--- Start of RECORDED INFORMATION ---

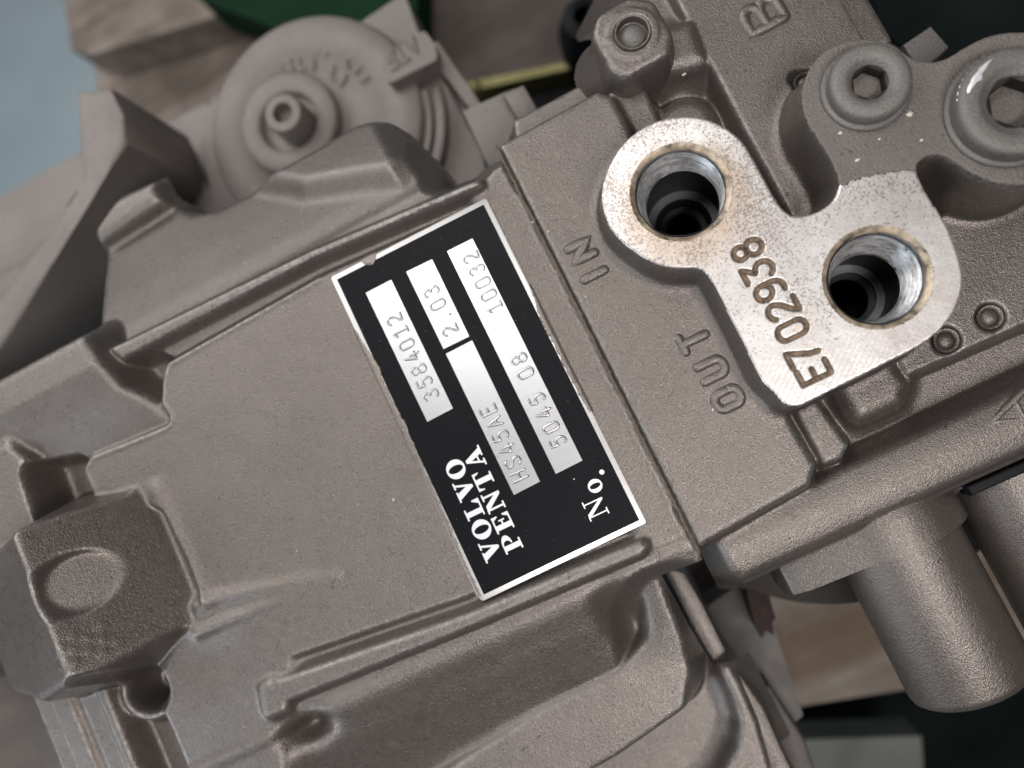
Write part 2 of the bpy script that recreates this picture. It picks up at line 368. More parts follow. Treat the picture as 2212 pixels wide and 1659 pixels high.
def strokes(name, char, centre, h, w, prof, z, material, parent, rd=(0, 1), upd=(-1, 0), wide=1.0, jit=0.0):
    """one character of half-round (or grooved) strokes; prof: list of (offset across / w, height)"""
    V = []; Fs = []
    for line in G[char]:
        pts = [((gx-.26)*h*wide*rd[0]+(gy-.5)*h*upd[0]+centre[0]+random.uniform(-jit, jit), (gx-.26)*h*wide*rd[1]+(gy-.5)*h*upd[1]+centre[1]+random.uniform(-jit, jit)) for gx, gy in line]
        # resample
        q = [np.array(pts[0])]
        for a, b in zip(pts[:-1], pts[1:]):
            a = np.array(a); b = np.array(b); L = np.linalg.norm(b-a)
            if L < 1e-5: continue
            k = max(1, int(L/(w*.8)))
            for j in range(1, k+1): q.append(a+(b-a)*j/k)
        if len(q) < 2: continue
        # rounded ends
        d0 = (q[0]-q[1])/np.linalg.norm(q[0]-q[1]); d1 = (q[-1]-q[-2])/np.linalg.norm(q[-1]-q[-2])
        spine = [(q[0]+d0*w*.5, .05), (q[0]+d0*w*.38, .65)]+[(p, 1.0) for p in q]+[(q[-1]+d1*w*.38, .65), (q[-1]+d1*w*.5, .05)]
        base = len(V); m = len(prof)
        for i, (p, s) in enumerate(spine):
            a = spine[max(i-1, 0)][0]; b = spine[min(i+1, len(spine)-1)][0]; t = b-a; t = t/max(np.linalg.norm(t), 1e-9); nrm = np.array([-t[1], t[0]])
            for (o, hh) in prof: pp = p+nrm*o*w*s; V.append((pp[0], pp[1], z+hh*(s if s < 1 else 1)))
        for i in range(len(spine)-1):
            for j in range(m-1):
                a = base+i*m+j; Fs.append((a, a+m, a+m+1, a+1))
    return mesh_py(name, V, Fs, material, parent, True)
def emboss_prof(h): return [(-.62, -.06), (-.5, h*.35), (-.3, h*.85), (0, h), (.3, h*.85), (.5, h*.35), (.62, -.06)]
def groove_prof(d): return [(-.60, .02), (-.52, .06), (-.42, -.1), (-.22, -d), (.22, -d), (.42, -.1), (.52, .06), (.60, .02)]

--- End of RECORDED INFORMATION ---

**TASK OBJECTIVE:** Every line of the material is to be quoted exactly, with no pictures carried over.

**REPLY TO THE EXERCISE:**
Write part 2 of the bpy script that recreates this picture. It picks up at line 368. More parts follow. Treat the picture as 2212 pixels wide and 1659 pixels high.
def strokes(name, char, centre, h, w, prof, z, material, parent, rd=(0, 1), upd=(-1, 0), wide=1.0, jit=0.0):
    """one character of half-round (or grooved) strokes; prof: list of (offset across / w, height)"""
    V = []; Fs = []
    for line in G[char]:
        pts = [((gx-.26)*h*wide*rd[0]+(gy-.5)*h*upd[0]+centre[0]+random.uniform(-jit, jit), (gx-.26)*h*wide*rd[1]+(gy-.5)*h*upd[1]+centre[1]+random.uniform(-jit, jit)) for gx, gy in line]
        # resample
        q = [np.array(pts[0])]
        for a, b in zip(pts[:-1], pts[1:]):
            a = np.array(a); b = np.array(b); L = np.linalg.norm(b-a)
            if L < 1e-5: continue
            k = max(1, int(L/(w*.8)))
            for j in range(1, k+1): q.append(a+(b-a)*j/k)
        if len(q) < 2: continue
        # rounded ends
        d0 = (q[0]-q[1])/np.linalg.norm(q[0]-q[1]); d1 = (q[-1]-q[-2])/np.linalg.norm(q[-1]-q[-2])
        spine = [(q[0]+d0*w*.5, .05), (q[0]+d0*w*.38, .65)]+[(p, 1.0) for p in q]+[(q[-1]+d1*w*.38, .65), (q[-1]+d1*w*.5, .05)]
        base = len(V); m = len(prof)
        for i, (p, s) in enumerate(spine):
            a = spine[max(i-1, 0)][0]; b = spine[min(i+1, len(spine)-1)][0]; t = b-a; t = t/max(np.linalg.norm(t), 1e-9); nrm = np.array([-t[1], t[0]])
            for (o, hh) in prof: pp = p+nrm*o*w*s; V.append((pp[0], pp[1], z+hh*(s if s < 1 else 1)))
        for i in range(len(spine)-1):
            for j in range(m-1):
                a = base+i*m+j; Fs.append((a, a+m, a+m+1, a+1))
    return mesh_py(name, V, Fs, material, parent, True)
def emboss_prof(h): return [(-.62, -.06), (-.5, h*.35), (-.3, h*.85), (0, h), (.3, h*.85), (.5, h*.35), (.62, -.06)]
def groove_prof(d): return [(-.60, .02), (-.52, .06), (-.42, -.1), (-.22, -d), (.22, -d), (.42, -.1), (.52, .06), (.60, .02)]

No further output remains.